After Rio 2016, UK sport cut its funding for BMX racing and she found herself having to raise money for her Tokyo dreams.

“I was living at home, working part-time (as a teaching assistant) and then it basically just got to the stage where it was like, if you really wanna do this and have the best chance I've got to go to these races, I've got to pay for a good coach," she told Olympics.com.

"So we set up the crowdfunding page and we did get enough to pay for a coach at the time, travelled to Australia for three or four weeks, and got me to other events to get points (needed to qualify for the 2020 Games). They weren't the best points because I wasn't doing that great, but they were points nonetheless, and it was enough to get me to Tokyo.”

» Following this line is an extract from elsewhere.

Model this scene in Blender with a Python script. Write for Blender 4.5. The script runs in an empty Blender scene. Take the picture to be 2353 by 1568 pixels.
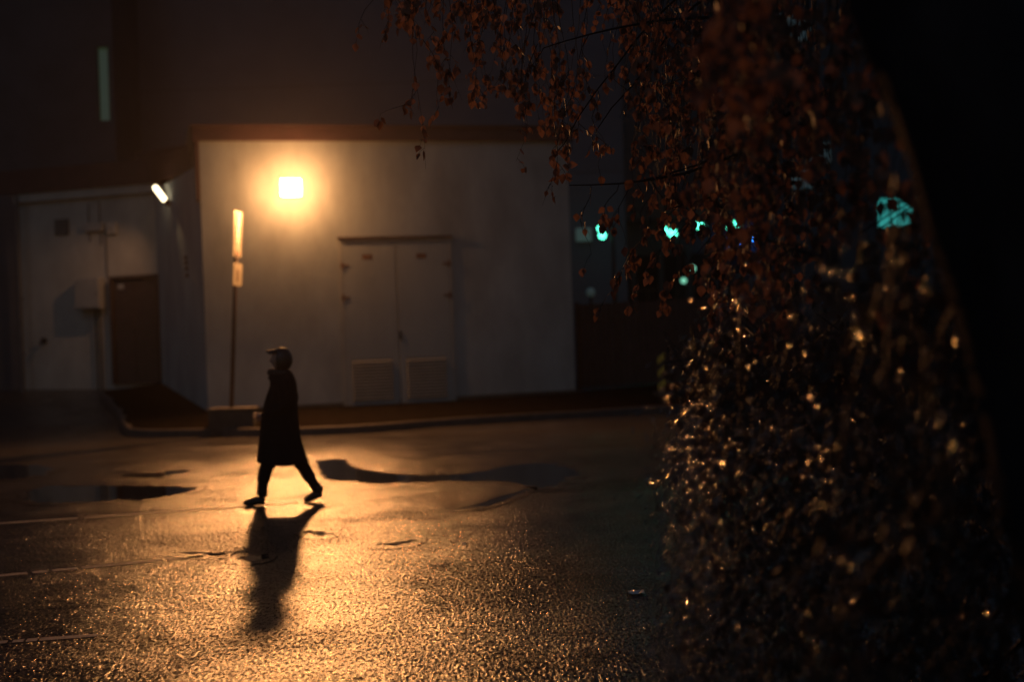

Pathways diverge after dramatic experiences in Tokyo

While Shriever’s victory in Tokyo made her a national celebrity and kickstarted a new period of her life in which she won her maiden World Championship in 2021 and was awarded an MBE from the British royal family, Sakakibara’s post-Olympics experience took her on a different path.

For a while, she considered stepping away from the sport completely, with injuries - including a series of concussions - leaving her wracked with self-doubt and, worse than that, fearful of the danger that doubt could put you in.

"With a sport like BMX, I feel like if you have that hesitation, that's when things go wrong,” she said in 2022. “I know what the risks involved are with hesitation.”

But slowly but surely Sakaibara has returned to confidence and the results have seen her become an even stronger racer than ever before.

Now Shriever and Sakakibara are the two favourites for Olympic gold in Paris after both enjoyed sensational campaigns in 2023.

Beth Shriever and Saya Sakakibara close to inseparable in race for Olympic glory

Over the entirety of last year’s BMX World Cup season, only two women found themselves on the top of the podium: Shriever and Sakakibara.

The Brit won four of the first six races, while Sakakibara finished the season in consistently brilliant form, triumphing in five of the final seven.

It left the Australian on top of the world as she took home her first-ever overall World Cup title.

While missing out on that title may have stung for Shriever, second place in the standings was accompanied by a second World Championship gold as she won the women’s elite race at her home championship in Glasgow.

Sakakbiara has continued her imperious form in 2024, taking victory in the first two races of the season in Rotorua, New Zealand. And, as always, Shriever was close to her side, finishing third and second to secure two more podiums.

Now with the World Cup season about to continue in Brisbane, Australia on 24-25 February, and the Olympic Games just over five months away, there is little to choose between Australia's and Britain’s finest who are both chasing Olympic gold, despite the contrasting paths their journeys have taken them on.